Filed under: Ramblings & Observations
There a number of things I don’t understand about (most) organized sports. Not the sports themselves, but moreso the mob-like mentality of sports fans and all of the curiosities that go along with fandom. What perplexes me, mainly, is how people get so so riled up about their “home team,” as if that word encompasses even the tiniest shred of home pride in the traditional sense of the word (according to my traditions, of course, with which I will assume everyone is well-versed and commonly subscribes to.)
But seriously, most players on the teams aren’t from the city that they play for (rather, get paid to play for.) How does that make any sense? I would rather see actual, fat plumbers from the Bronx on the Yankees go against a Boston-based team of questionably-sober, incomprehensible Red Sox. Just me?
In fact, even more ludicrous is how season to season the decks are reshuffled. And by decks I mean rosters. Switcharoo’s and the like, therein looming a large chance that the favorites from one season could potentially go to a different, or even rival team.

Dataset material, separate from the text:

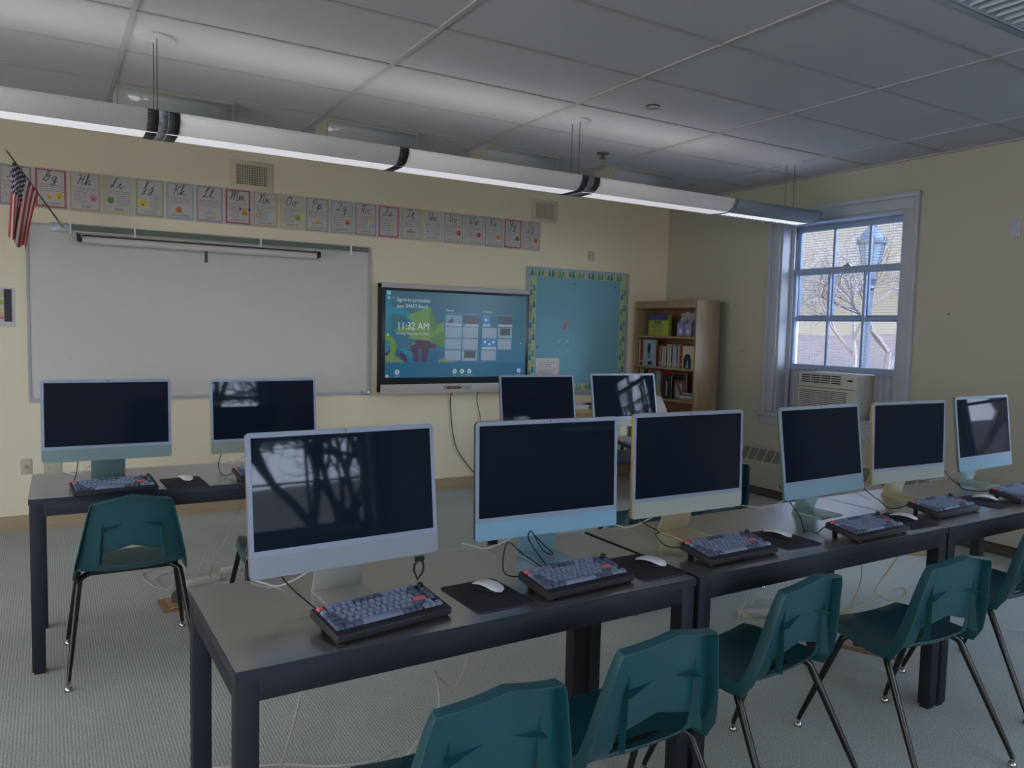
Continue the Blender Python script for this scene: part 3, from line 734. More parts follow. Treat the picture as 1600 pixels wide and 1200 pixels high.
def whiteboard():
    t = empty('whiteboard', (0, YW, 0), 0, 'large blank whiteboard on the wall under the letter cards', 'whiteboard')
    x0, x1, z0, z1 = -.115, 2.388, .935, 2.172
    MB().box(x0, x1, -.014, 0, z0, z1, 'board').build('writing_surface', t, smooth=False)
    b = MB().box(x0-.012, x0+.006, -.022, 0, z0, z1, 'board_trim').box(x1-.006, x1+.012, -.022, 0, z0, z1, 'board_trim').box(x0-.012, x1+.012, -.024, 0, z0-.016, z0+.010, 'board_trim').box(x0-.012, x1+.012, -.022, 0, z1-.004, z1+.012, 'board_trim')
    b.build('frame', t, bevel=.002)
    MB().box(x1-.06, x1+.012, -.034, -.01, z0-.02, z0+.012, 'alu').build('corner_cap', t, bevel=.003)
    # faint smudge of old marker
    MB().tube([(.10, -.0145, 1.22), (.12, -.0145, 1.25), (.135, -.0145, 1.235), (.12, -.0145, 1.22), (.145, -.0145, 1.24)], .0008, 'smudge', 4).build('marker_smudge', t)
    # map rail along the top edge
    r = empty('map_rail', (0, YW, 0), 0, 'grey-green tack rail along the top edge of the whiteboard', 'rail')
    MB().box(.15, 2.38, -.030, -.006, 2.145, 2.190, 'rail').build('cork_strip', r, smooth=False)
    MB().box(.02, 2.385, -.034, -.006, 2.136, 2.146, 'alu_mark').box(.02, 2.385, -.031, -.006, 2.189, 2.194, 'alu_mark').build('rail_lip', r, bevel=.001)
    MB().box(.02, .135, -.036, -.004, 2.130, 2.192, 'alu_mark').build('end_plate', r, bevel=.003)
    for x in (.145, .56, 1.47, 2.22):
        MB().box(x-.006, x+.006, -.044, -.03, 2.122, 2.196, 'white_plastic').tube([(x, -.046, 2.122), (x, -.058, 2.116), (x, -.046, 2.108)], .003, 'white_plastic', 6).build('map_hook', r)
    # roller map case hanging from the rail
    m = empty('roller_map', (0, YW, 0), 0, 'long white roller screen case hanging below the map rail', 'roller screen')
    MB().tube([(.215, -.085, 2.080), (1.905, -.085, 2.080)], .026, 'roller_white', 20).build('case', m)
    MB().box(.215, 1.905, -.082, -.078, 2.100, 2.118, 'roller_shadow').build('gap_shade', m, smooth=False)  # dark strip stands in for the shaded gap above the case
    for x, s in ((.195, -1), (1.925, 1)):
        MB().box(x-.012, x+.012, -.11, -.035, 2.070, 2.118, 'black_plastic').tube([(x, -.085, 2.08), (x-s*.02, -.085, 2.08)], .018, 'black_plastic', 12).tube([(x-.01, -.035, 2.112), (x-.01, -.035, 2.136)], .004, 'alu', 6).build('end_bracket', m, bevel=.003)
    MB().box(1.036, 1.058, -.096, -.091, 1.972, 2.060, 'pull_grey').build('pull_tab', m, bevel=.001)
M['board_trim'] = mat('whiteboard trim', (178, 180, 182), .4, .4)
M['smudge'] = mat('marker smudge', (158, 158, 160), .6)
M['roller_white'] = mat('roller case white', (214, 208, 200), .35, .5)
M['roller_shadow'] = mat('roller gap shade', (66, 46, 48), .8)
M['pull_grey'] = mat('grey pull tab', (74, 82, 90), .5)
whiteboard()

def flag():
    t = empty('flag', (0, 0, 0), 0, 'small american flag hanging from an angled wooden pole at the whiteboard corner', 'flag')
    base = Vector((.098, YW-.040, 2.165)); tip = Vector((-.197, 5.93, 2.552))
    MB().tube([base, tip], [.006, .0045], 'pole_wood', 8).build('pole', t)
    f_ = MB().lathe([(.001, 0), (.006, .006), (.004, .02), (.0005, .045)], 'brass', 8, (0, 0, 0)); f = f_.build('finial', t); f.location = tip; f.rotation_euler = (tip-base).to_track_quat('Z', 'Y').to_euler()
    d0 = (base-tip).normalized()
    MB().tube([base - d0*0.0, base-d0*.08], .009, 'alu_mark', 10).box(base.x-.03, base.x+.03, base.y-.004, base.y+.006, base.z-.022, base.z+.018, 'alu').build('pole_bracket', t)
    # hanging cloth: hoist along the pole, folds gather downwards
    d = (base-tip).normalized()
    nu, nv = 60, 78
    hoist, fly = .30, .50
    vs, fs, ms = [], [], []
    for j in range(nv+1):
        s = j/nv                      # along the stripes, hoist -> fly (hangs downwards)
        for i in range(nu+1):
            u = i/nu                  # across stripes, along the pole from the tip
            p = tip + d*(.045 + hoist*u)
            g = s**.8
            cx = -.178 + .08*(u-.5)*(1-.0*g)
            w = math.sin(u*14.5 + s*2.2)*.020*min(1, s*3)
            # gather towards a common vertical as it falls
            x = p.x*(1-g*.86) + (cx + .012*math.sin(u*9))*g*.86
            y = p.y*(1-g*.7) + (5.99 + .07*math.cos(u*15.7+1.2*s) - .02)*g*.7 + w
            z = p.z - fly*s*(1.02-.10*math.sin(u*3.1)) - (.03 - .14*u)*s*0
            z = min(z, p.z)
            z = p.z - s*(fly + .02*math.sin(u*13) - (tip.z-p.z)*.55)
            vs.append((x, y, z))
    b = MB()
    for j in range(nv):
        for i in range(nu):
            a = j*(nu+1)+i; u = (i+.5)/nu; s = (j+.5)/nv
            st = int(u*13)
            if u < 7/13 and s < .40:
                # canton with stars
                cu = u/(7/13)*9; cv = s/.40*11; m = 'flag_blue'
                if int(cu) % 2 == int(cv) % 2 and abs(cu % 1-.5) < .38 and abs(cv % 1-.5) < .38: m = 'flag_white'
            else: m = 'flag_red' if st % 2 == 0 else 'flag_white'
            ms.append(m)
    for mname in ('flag_red', 'flag_white', 'flag_blue'):
        b.mi(mname)
    k = 0
    b.v = [Vector(p) for p in vs]
    for j in range(nv):
        for i in range(nu):
            a = j*(nu+1)+i; b.f.append([a, a+1, a+nu+2, a+nu+1]); b.m.append(b.mi(ms[k])); k += 1
    c = b.build('cloth', t); md = c.modifiers.new('s', 'SOLIDIFY'); md.thickness = .0012
M['pole_wood'] = mat('brown wooden pole', (112, 86, 62), .5)
M['flag_red'] = mat('flag red', (206, 86, 90), .8, .2)
M['flag_white'] = mat('flag white', (236, 226, 218), .8, .2)
M['flag_blue'] = mat('flag navy', (74, 78, 104), .8, .2)
flag()

# striped chart at the left picture edge
def left_chart():
    b = MB().box(-.42, -.197, -.003, -.0002, 1.447, 1.722, 'paper')
    b.quad((-.262, -.0036, 1.485), (-.216, -.0036, 1.485), (-.216, -.0036, 1.710), (-.262, -.0036, 1.710), 'chart_dark')
    for (z, h, m) in ((1.66, .03, 'card_yellow'), (1.655, .008, 'card_orange'), (1.60, .035, 'pic_160_190_70'), (1.55, .03, 'card_yellow'), (1.52, .028, 'card_orange'), (1.505, .012, 'card_red')):
        b.quad((-.40, -.0036, z), (-.264, -.0036, z), (-.264, -.0036, z+h), (-.40, -.0036, z+h), m)
    o = b.build('wall_chart', smooth=False); o.location = (0, YW, 0)
    tag(o, 'white sheet with yellow stripes and a dark bar left of the whiteboard', 'poster')
M['chart_dark'] = mat('chart charcoal', (62, 60, 62), .6)
left_chart()

def outlet(x, z, w, h, kind, lab, wall='front', pm='outlet'):
    t = empty('wall_outlet' if kind != 'switch' else 'wall_plate', (x, YW, z) if wall == 'front' else (XR, x, z), 0 if wall == 'front' else R(-90), lab, 'wall plate')
    MB().box(-w/2, w/2, -.007, 0, -h/2, h/2, pm).build('plate', t, bevel=.003)
    b = MB()
    if kind == 'quad':
        for sx_ in (-.25, .25):
            cx = sx_*w*.9
            b.lathe([(.017, -.0075), (.017, -.010)], 'outlet', 16, (cx, 0, 0), 'Y')
            for q in (-.006, .006): b.box(cx+q-.0012, cx+q+.0012, -.0108, -.009, .000, .009, 'black_plastic')
            b.box(cx-.0018, cx+.0018, -.0108, -.009, -.011, -.006, 'black_plastic')
        b.build('socket_face', t)
    elif kind == 'jack':
        b.lathe([(.008, -.008), (.006, -.012), (.003, -.012)], 'brass', 12, (0, 0, 0), 'Y').build('coax_jack', t)
    else:
        b.box(-w*.3, w*.3, -.010, -.006, -h*.3, h*.3, pm).build('blank_insert', t, bevel=.002)
outlet(-.150, .457, .068, .112, 'jack', 'cream wall plate with one round jack by the tan baseboard')
outlet(.013, .438, .115, .100, 'quad', 'wide cream outlet with two sockets behind the first rear desk')
outlet(4.787, 2.288, .075, .095, 'switch', 'small blank cream plate high on the wall above the pin board')
outlet(2.87, 2.308, .075, .115, 'switch', 'blank white plate high on the side wall at the picture edge', 'right', 'trim')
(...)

Also, athletes by and large are not playing for the hometown fans (this is unsubstantiated but just go with it.) They are playing for the paychecks signed by rich, old men who own the “teams.” They own the teams but refer to them as “franchises,” which boils my blood for a whole different set of reasons. Its mostly a verbiage thing. When I hear about sport franchises I cant help but immediately think of sports teams as some abstraction of a fast food restaurant. Franchise, when you hear the word, evokes thoughts of things like business models, profitability, Big Macs and other (less delicious) business-y type concepts proposed by mustachioed corporate big-wigs and fat-cats.
I’m just sayin’, white folks is crazy. And, so is my perspective on sports fandom.